3. Le défilé Gucci printemps-été 2020 : un statement sur le conformisme de la société
Sous une lumière tamisée, une dizaine de mannequins immobiles, les uns derrière les autres, défilent portés par le mouvement du tapis roulant.Habillés d’ensembles blancs à lacets XXL et manches longues aux airs de camisoles de force, ces derniers semblent tout droit sortis d’un hôpital psychiatrique. Si l’ouverture déroutante de ce défilé Gucci printemps-été 2020 fera beaucoup parler d’elle, notamment lorsque la mannequin Ayesha Tan-Jones dénoncera à travers ce défilé les problèmes de santé mentale très fréquents et banalisés dans l’industrie de la mode, il est aussi considéré comme une déclaration politique par son auteur qui fête alors ses cinq ans à la direction artistique de Gucci. Loin des coupes oversize, des couleurs pop et des patchworks d’imprimés, ces premières silhouettes identiques et monochromes font référence aux uniformes militaires ou utilitaires imposés par certaines institutions – et, plus largement, une critique de la société qui se conforme uniformément à toutes les tendances, laissant peu de place à l’individualité dans la mode. Après ce premier passage, la salle se trouvera plongée dans le noir, avant que des lumières intenses ne se rallument pour dévoiler le reste d’une collection pensée comme une alternative aux tendances, en proposant une grande variété de silhouettes pour exprimer son individualité.
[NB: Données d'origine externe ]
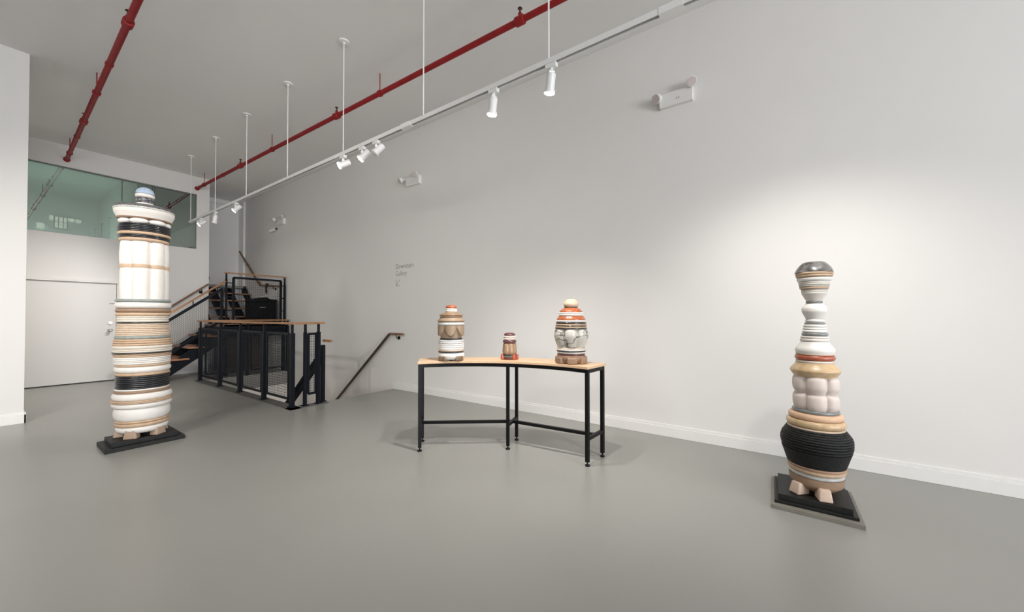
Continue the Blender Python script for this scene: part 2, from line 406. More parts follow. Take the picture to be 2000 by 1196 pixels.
PROFILE_U2 = [
  ('cap', 'plum', 'poly', [(1.132,0.021),(1.128,0.041),(1.118,0.056),(1.107,0.060),(1.099,0.054)]),
  ('ring', 'white', 'ring', [(1.099,0.064),(1.086,0.064)]),
  ('ring', 'tanlight', 'ring', [(1.086,0.061),(1.074,0.061)]),
  ('ring', 'white', 'ring', [(1.074,0.064),(1.060,0.063)]),
  ('ring', 'plum', 'ring', [(1.060,0.070),(1.026,0.070)]),
  ('lobed_drum', 'khaki2', 'lobed6', [(1.027,0.058),(1.013,0.067),(0.973,0.072),(0.934,0.074),(0.912,0.067)]),
  ('ring', 'black', 'ring', [(0.913,0.078),(0.899,0.078)]),
  ('ring', 'grey', 'ring', [(0.899,0.075),(0.886,0.075)]),
  ('base_drum', 'darkred', 'ring', [(0.887,0.066),(0.857,0.062)]),
]
PROFILE_U3 = [
  ('dome', 'creamtan', 'poly', [(1.460,0.017),(1.456,0.037),(1.442,0.056),(1.421,0.068),(1.405,0.070),(1.393,0.066),(1.386,0.061)]),
  ('ring', 'darkbrown', 'ring', [(1.387,0.064),(1.376,0.065)]),
  ('flared_lid', 'orangestone', 'poly', [(1.376,0.066),(1.364,0.085),(1.348,0.102),(1.339,0.107),(1.334,0.106)]),
  ('ring', 'white', 'ring', [(1.335,0.114),(1.319,0.116)]),
  ('ring', 'white', 'ring', [(1.319,0.116),(1.302,0.117)]),
  ('flared_collar', 'orangestone', 'poly', [(1.303,0.110),(1.291,0.120),(1.273,0.131),(1.264,0.133),(1.259,0.131)]),
  ('ring', 'white', 'ring', [(1.260,0.138),(1.245,0.138)]),
  ('ring', 'darkbrown', 'ring', [(1.246,0.141),(1.224,0.143)]),
  ('ring', 'tan', 'ring', [(1.224,0.143),(1.213,0.144)]),
  ('ring', 'darkbrown', 'ring', [(1.213,0.145),(1.202,0.146)]),
  ('ring', 'tan', 'ring', [(1.202,0.148),(1.191,0.148)]),
  ('ring', 'darkbrown', 'ring', [(1.191,0.150),(1.178,0.150)]),
  ('lobed_drum', 'vein', 'lobed7', [(1.179,0.144),(1.154,0.157),(1.117,0.162),(1.072,0.153),(1.035,0.138),(1.006,0.128)]),
  ('ring', 'tanlight', 'ring', [(1.007,0.131),(0.994,0.131)]),
  ('ring', 'white', 'ring', [(0.995,0.135),(0.980,0.135)]),
  ('ring', 'black', 'ring', [(0.981,0.135),(0.969,0.135)]),
  ('ring', 'white', 'ring', [(0.970,0.131),(0.955,0.131)]),
  ('ring', 'plum', 'ring', [(0.956,0.129),(0.935,0.129)]),
  ('bowl', 'brown2', 'poly', [(0.936,0.132),(0.921,0.136),(0.898,0.135),(0.880,0.124),(0.863,0.107)]),
]
# ================================================================ THE ROOM
WX, EY, CZ = 4.28, 10.9, 4.52          # right wall, end wall, ceiling height
HX0, HX1, HY0, HY1 = 2.60, WX, 5.58, 9.45   # stair opening in the floor
X0, YF, RY = -4.6, -11.0, 12.5          # far left wall, street front, back of the stair recess
mb = MB()
mb.box(X0, HX0, YF, EY+.2, -.3, 0); mb.box(HX0, WX, YF, HY0, -.3, 0); mb.box(HX0, WX, HY1, RY, -.3, 0)
struct('floor', mb, FLOORM)
struct('ceiling', MB().box(X0-.1, WX+.2, YF-.1, EY+.15, CZ, CZ+.2).box(2.0, WX+.2, EY+.15, RY+.1, CZ, CZ+.2), CEIL)
struct('wall_right', MB().box(WX, WX+.2, YF-.1, RY+.1, -3.3, CZ), WALL)
mb = MB()                               # end wall with the door and the long glass opening cut out
mb.box(-1.2, .30, EY, EY+.15, 0, 2.85); mb.box(1.60, 3.10, EY, EY+.15, 0, 2.85)
mb.box(.30, 1.60, EY, EY+.15, 1.955, 2.85); mb.box(.28,1.62,EY-.025,EY+.01,1.956,2.01)
mb.box(-1.2, 3.10, EY, EY+.15, 4.115, CZ); mb.box(2.865, 3.10, EY, EY+.15, 2.85, 4.115); mb.box(-1.2, -.6, EY, EY+.15, 2.85, 4.115)
we = struct('wall_end', mb, WALL)
struct('wall_left', MB().box(X0, .325, 7.47, 7.62, 0, CZ).box(.2, .325, 7.62, 8.2, 0, CZ), WALL)
struct('wall_left_return', MB().box(-1.2, -1.05, 7.62, EY, 0, CZ), WALL)
struct('wall_far_left', MB().box(X0-.1, X0, YF, 7.5, 0, CZ), WALL)
struct('wall_recess', MB().box(2.0, WX, RY, RY+.1, 0, CZ).box(1.9, 2.0, EY+.15, RY, 0, CZ), WALL)
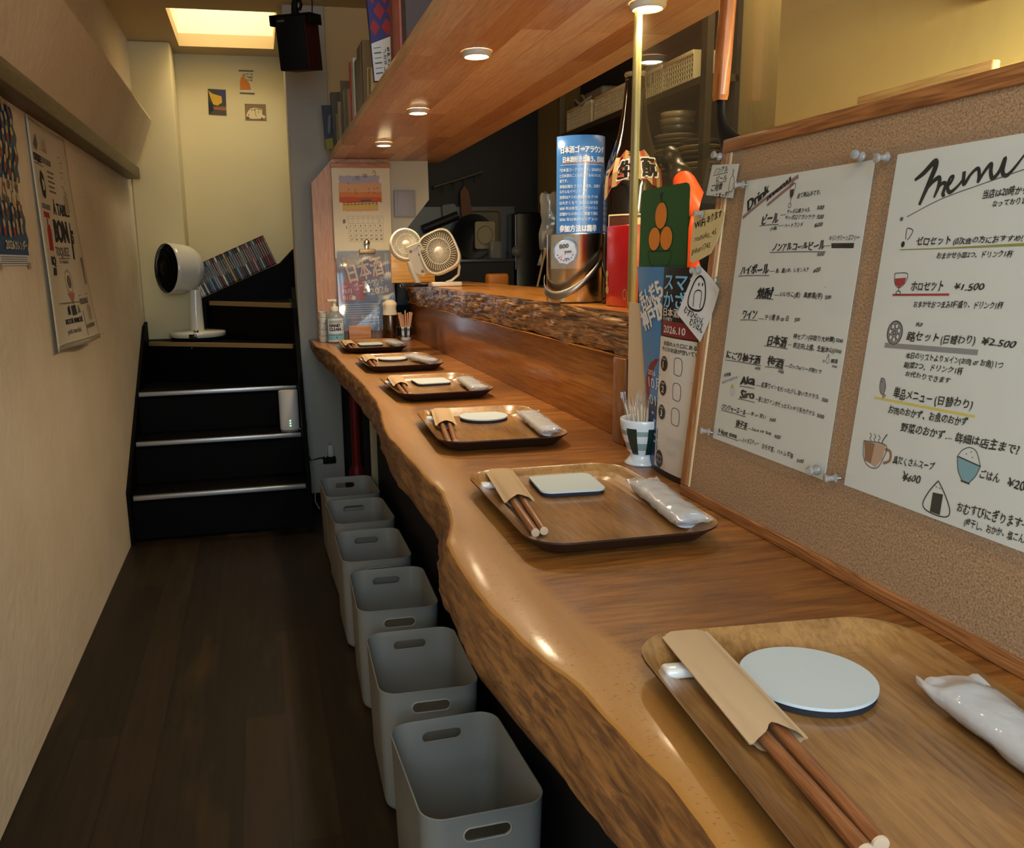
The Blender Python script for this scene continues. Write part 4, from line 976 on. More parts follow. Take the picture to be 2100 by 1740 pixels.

Si les combinaisons blanches très remarquées n’ont par la suite jamais été mises en vente par Gucci, Alessandro Michele s’en est servi comme moyen pour exprimer ses idées, au-delà de l’originalité de ses créations.
4. Le défilé Gucci Aria 2021 : les 100 ans de la maison et une collaboration avec Balenciaga
En mars 2020, alors que la plupart des pays du monde entament leur premier confinement, Alessandro Michele entame une réflexion globale sur l’avenir de la mode, qu’il partage par des billets sur ses réseaux sociaux.Dès lors, sur son initiative, la maison italienne sortira du calendrier officiel des défilés de mode et pourra ainsi les organiser selon sa propre temporalité. Pour célébrer les cent ans de Gucci, le créateur présente en vidéo au mois d’avril 2021 un défilé d’ampleur qui combine les collections croisière et prêt-à-porter et homme et femme, dont une partie a été conçue en collaboration avec la maison française Balenciaga, elle aussi propriété du groupe de luxe Kering, en collaboration avec son directeur artistique Demna, très estimé par Alessandro Michele. En tout, ce sont plus de 94 looks qui s’enchainent sur les chansons Gucci Gang de Lil Pump ou Gucci Coochie de Die Antwoord, à l’intérieur même du club Savoy de Londres, où le fondateur de la maison Guccio Gucci a travaillé lors de ses débuts au début du 20e siècle. Anniversaire oblige, la collection revisite les grands classiques qui ont les succès de la maison avec la patte d’Alessandro Michele : on retrouve le vestiaire équestre originel dans de hautes bottes, leggings ou encore bombes en cuir, autant que le glamour hollywoodien et l’énergie des seventies dans les silhouettes, les matières et les coupes, recouvertes de paillettes ou d’un logo inédit “Gucci Balenciaga” décliné en all-over. Alessandro Michele revisite également le fameux costard en velours rouge imaginé par Tom Ford en 96, dont il agrandit les épaules pour en proposer une version oversized et unisexe. Spectaculaire, cette collection mêle l’histoire Gucci avec le regard contemporain d’Alessandro Michele, toujours affûté et riche de nombreuses inspirations.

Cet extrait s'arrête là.